De todas formas, si dejamos a un lado los problemas ontológicos, observamos que la preocupación de Alicia (“no me gustaría pertenecer al sueño de otro”) no está motivada en una genuina condición ontológica sino en una limitación del inglés, puesto que “formar parte” (belong to) en inglés solo puede ser comprendido como ser, nunca como “estar”.
Ahora bien, hagamos como el gato, como si no hubiéramos reparado en la diferencia existenciaria. Hay veces en que sí deseamos formar parte del sueño del otro e incluso penamos y lloramos por no estar allí y daríamos cualquier cosa porque ese sueño (el sueño de pertenecer al sueño del otro) se cumpliera, pero eso solo nos ocurre cuando ya no somos niños.
(Oh, qué vertiginoso.)
Madrid, noviembre de 2013.
NOTAS
1 Tractatus logico-philosophicus, § 5.6.
2 Sobre la naturaleza especial de lo que llámase ficción hemos estudiado un tedioso tratado de Jean-Marie Schaeffer. Vid. la bibliografía más abajo. Schaeffer describe con detalle la índole de una estafa instrumentada con una ficción literaria, a propósito de un personaje llamado Marbot cuya “realidad” se logró por medios y procedimientos exclusivamente literarios. Ref
3 Obsérvese que “estamos” adquiere aquí una importancia inusitada, porque no es lo mismo “estar borracho” que “ser borracho”.
REFERENCIAS BIBLIOGRÁFICAS
Lewis Carroll. Alice’s Adventures in Wonderland and Through the Looking Glass and What Alice Found There, introd. de Hugh Haughton, ilus. James Tenniel (Londres: Penguin, 1998).

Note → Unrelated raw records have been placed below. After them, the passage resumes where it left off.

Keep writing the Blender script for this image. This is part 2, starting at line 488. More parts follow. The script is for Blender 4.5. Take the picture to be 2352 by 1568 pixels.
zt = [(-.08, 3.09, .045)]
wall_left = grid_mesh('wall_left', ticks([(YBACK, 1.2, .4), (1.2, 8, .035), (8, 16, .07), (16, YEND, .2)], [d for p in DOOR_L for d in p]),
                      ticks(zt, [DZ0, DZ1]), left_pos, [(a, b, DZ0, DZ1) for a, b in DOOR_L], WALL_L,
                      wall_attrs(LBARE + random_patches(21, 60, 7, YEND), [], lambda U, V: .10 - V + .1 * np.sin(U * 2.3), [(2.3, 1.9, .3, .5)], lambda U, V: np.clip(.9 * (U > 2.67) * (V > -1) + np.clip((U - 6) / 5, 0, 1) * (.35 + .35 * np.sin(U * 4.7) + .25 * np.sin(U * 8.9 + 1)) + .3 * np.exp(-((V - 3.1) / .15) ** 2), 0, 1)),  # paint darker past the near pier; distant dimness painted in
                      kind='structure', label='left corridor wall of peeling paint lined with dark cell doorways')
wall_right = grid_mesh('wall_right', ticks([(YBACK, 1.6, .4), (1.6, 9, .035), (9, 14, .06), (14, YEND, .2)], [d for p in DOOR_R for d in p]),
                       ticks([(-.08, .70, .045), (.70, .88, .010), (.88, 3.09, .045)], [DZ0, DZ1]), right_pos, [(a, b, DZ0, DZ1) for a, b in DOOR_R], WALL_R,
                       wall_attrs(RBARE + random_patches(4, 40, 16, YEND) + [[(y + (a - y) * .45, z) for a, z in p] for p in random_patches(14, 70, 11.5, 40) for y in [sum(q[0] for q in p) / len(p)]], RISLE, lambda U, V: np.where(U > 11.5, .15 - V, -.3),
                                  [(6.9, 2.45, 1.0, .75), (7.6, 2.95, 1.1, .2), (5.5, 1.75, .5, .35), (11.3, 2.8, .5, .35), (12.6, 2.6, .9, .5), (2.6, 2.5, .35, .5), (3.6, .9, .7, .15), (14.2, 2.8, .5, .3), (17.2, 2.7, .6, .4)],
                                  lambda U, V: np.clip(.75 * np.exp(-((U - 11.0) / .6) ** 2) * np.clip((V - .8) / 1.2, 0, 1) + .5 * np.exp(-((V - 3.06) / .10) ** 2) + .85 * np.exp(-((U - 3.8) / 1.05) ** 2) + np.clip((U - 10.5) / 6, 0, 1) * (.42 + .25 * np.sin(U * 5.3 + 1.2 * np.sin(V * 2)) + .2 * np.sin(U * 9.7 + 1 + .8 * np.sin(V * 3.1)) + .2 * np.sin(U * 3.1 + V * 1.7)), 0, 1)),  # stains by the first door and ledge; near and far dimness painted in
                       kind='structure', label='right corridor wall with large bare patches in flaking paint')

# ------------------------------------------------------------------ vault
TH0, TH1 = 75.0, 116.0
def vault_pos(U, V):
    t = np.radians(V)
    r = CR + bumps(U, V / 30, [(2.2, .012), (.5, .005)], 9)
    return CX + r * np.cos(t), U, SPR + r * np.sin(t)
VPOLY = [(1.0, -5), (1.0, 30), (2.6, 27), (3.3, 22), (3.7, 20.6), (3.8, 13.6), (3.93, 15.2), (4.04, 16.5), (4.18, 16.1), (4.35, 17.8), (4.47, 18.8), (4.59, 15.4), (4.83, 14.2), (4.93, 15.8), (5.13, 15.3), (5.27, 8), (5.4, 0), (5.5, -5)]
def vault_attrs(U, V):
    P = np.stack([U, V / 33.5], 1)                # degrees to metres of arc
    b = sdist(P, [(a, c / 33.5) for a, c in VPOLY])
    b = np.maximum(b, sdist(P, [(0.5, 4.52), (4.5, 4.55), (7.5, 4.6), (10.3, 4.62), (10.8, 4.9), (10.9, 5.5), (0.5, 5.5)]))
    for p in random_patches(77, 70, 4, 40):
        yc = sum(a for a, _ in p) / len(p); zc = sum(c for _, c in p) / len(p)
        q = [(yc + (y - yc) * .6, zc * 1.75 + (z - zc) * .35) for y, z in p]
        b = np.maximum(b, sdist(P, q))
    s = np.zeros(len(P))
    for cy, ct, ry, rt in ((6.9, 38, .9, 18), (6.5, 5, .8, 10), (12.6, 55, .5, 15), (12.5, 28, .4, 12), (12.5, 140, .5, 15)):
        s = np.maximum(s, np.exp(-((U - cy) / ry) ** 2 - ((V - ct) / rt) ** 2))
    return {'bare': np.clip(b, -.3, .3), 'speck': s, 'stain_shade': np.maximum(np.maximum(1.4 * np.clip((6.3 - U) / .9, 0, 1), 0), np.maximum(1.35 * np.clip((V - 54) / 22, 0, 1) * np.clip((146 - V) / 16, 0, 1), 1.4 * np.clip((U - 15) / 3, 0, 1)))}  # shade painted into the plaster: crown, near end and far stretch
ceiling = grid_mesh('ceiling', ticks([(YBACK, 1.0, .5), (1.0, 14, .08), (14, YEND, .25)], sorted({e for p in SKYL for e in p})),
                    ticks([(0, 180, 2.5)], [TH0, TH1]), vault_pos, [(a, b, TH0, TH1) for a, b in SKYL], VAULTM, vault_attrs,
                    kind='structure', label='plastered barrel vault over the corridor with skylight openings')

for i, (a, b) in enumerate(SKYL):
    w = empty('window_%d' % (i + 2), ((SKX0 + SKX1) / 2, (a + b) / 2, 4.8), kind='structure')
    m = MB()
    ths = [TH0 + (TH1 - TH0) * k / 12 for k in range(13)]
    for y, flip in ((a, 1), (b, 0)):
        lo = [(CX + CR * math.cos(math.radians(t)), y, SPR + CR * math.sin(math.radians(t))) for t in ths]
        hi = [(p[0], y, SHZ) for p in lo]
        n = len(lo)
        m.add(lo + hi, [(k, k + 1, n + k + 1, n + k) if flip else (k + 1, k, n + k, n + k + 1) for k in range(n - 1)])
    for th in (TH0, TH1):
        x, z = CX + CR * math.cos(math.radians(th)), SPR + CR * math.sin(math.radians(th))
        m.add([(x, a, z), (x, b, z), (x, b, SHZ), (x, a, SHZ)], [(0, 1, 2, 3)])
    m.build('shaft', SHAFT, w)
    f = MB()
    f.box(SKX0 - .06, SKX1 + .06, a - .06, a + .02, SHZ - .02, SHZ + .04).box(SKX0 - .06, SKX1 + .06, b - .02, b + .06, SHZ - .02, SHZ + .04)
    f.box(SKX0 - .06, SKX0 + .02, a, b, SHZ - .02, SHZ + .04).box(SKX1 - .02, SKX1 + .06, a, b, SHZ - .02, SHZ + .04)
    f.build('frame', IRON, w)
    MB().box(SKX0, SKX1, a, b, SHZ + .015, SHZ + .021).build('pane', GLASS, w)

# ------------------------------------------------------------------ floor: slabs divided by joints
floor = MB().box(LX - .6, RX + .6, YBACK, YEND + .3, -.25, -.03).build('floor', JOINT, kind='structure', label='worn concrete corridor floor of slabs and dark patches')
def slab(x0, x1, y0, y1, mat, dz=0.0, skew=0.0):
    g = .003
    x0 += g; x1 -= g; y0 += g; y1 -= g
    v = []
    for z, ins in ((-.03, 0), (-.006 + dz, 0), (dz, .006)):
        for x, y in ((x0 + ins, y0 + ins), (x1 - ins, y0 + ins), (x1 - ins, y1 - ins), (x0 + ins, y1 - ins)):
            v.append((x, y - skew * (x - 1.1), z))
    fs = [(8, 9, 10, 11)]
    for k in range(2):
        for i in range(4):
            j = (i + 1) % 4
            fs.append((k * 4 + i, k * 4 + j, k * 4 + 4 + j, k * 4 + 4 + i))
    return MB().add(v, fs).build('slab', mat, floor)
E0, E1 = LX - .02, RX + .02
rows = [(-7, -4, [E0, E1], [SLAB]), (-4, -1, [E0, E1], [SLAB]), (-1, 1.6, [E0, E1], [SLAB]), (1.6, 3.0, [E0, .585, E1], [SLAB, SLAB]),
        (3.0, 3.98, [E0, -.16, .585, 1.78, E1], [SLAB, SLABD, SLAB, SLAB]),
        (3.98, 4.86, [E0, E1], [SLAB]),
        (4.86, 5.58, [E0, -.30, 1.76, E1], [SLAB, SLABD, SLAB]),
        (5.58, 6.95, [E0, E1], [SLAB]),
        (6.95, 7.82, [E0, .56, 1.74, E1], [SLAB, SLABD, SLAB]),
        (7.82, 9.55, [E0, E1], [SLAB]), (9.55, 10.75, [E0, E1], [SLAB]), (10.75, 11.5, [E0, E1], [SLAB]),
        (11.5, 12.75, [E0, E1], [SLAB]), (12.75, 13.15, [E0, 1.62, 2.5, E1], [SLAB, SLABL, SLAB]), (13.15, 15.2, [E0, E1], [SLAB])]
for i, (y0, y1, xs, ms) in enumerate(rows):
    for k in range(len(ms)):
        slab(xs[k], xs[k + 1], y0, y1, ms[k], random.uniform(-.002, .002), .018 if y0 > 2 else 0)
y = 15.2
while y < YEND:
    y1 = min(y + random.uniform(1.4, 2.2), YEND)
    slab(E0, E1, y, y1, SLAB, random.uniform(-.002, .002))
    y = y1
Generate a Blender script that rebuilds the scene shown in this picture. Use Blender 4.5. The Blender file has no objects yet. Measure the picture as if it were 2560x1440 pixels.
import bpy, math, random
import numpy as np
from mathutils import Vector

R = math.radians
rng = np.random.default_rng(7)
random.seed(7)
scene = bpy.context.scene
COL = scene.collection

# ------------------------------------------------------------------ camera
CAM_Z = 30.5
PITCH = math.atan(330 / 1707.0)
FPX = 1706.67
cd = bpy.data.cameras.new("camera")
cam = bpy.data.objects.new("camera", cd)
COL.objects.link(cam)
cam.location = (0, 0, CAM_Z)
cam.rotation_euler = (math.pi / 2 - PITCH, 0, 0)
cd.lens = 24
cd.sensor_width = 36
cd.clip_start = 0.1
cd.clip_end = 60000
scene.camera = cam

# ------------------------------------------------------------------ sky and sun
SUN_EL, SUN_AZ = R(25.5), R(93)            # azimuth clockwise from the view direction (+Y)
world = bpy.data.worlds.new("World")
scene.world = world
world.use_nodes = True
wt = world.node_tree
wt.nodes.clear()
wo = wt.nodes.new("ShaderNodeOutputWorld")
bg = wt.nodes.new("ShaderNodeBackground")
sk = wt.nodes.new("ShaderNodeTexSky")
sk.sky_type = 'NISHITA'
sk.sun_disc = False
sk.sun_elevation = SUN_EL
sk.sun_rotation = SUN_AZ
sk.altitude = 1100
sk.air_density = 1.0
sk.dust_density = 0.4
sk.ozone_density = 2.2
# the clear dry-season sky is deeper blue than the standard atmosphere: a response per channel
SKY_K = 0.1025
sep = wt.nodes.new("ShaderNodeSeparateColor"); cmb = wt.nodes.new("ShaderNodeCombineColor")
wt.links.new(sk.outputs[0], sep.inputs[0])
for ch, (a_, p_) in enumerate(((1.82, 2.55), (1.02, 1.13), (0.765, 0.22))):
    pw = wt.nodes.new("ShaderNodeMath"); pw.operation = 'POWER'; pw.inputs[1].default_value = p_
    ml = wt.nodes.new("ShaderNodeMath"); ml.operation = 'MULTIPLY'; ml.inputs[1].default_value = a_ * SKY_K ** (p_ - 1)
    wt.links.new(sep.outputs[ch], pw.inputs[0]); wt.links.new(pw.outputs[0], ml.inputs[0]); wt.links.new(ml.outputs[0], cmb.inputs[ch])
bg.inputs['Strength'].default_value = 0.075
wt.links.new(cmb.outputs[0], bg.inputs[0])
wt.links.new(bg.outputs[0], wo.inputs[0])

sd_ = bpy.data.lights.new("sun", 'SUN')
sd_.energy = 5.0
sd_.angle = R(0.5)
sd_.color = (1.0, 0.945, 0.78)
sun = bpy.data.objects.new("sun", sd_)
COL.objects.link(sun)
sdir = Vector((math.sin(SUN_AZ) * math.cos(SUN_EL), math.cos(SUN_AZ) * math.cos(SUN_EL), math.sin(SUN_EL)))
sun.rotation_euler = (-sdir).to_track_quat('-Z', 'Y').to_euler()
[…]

Ferdinand de Saussure. Curso de lingüística general, ed. Albert Sechehaye, Charles Bally, y Albert Riedlinger, trad. Mauro Armiño (Madrid: Akal, 2002). Emilio Solanet. Pelajes criollos, Buenos Aires: Letemendia, 2001. Ludwig Wittgenstein. Tractatus logico-philosophicus, trad. Enrique Tierno Galván (Madrid: Alianza, 1980).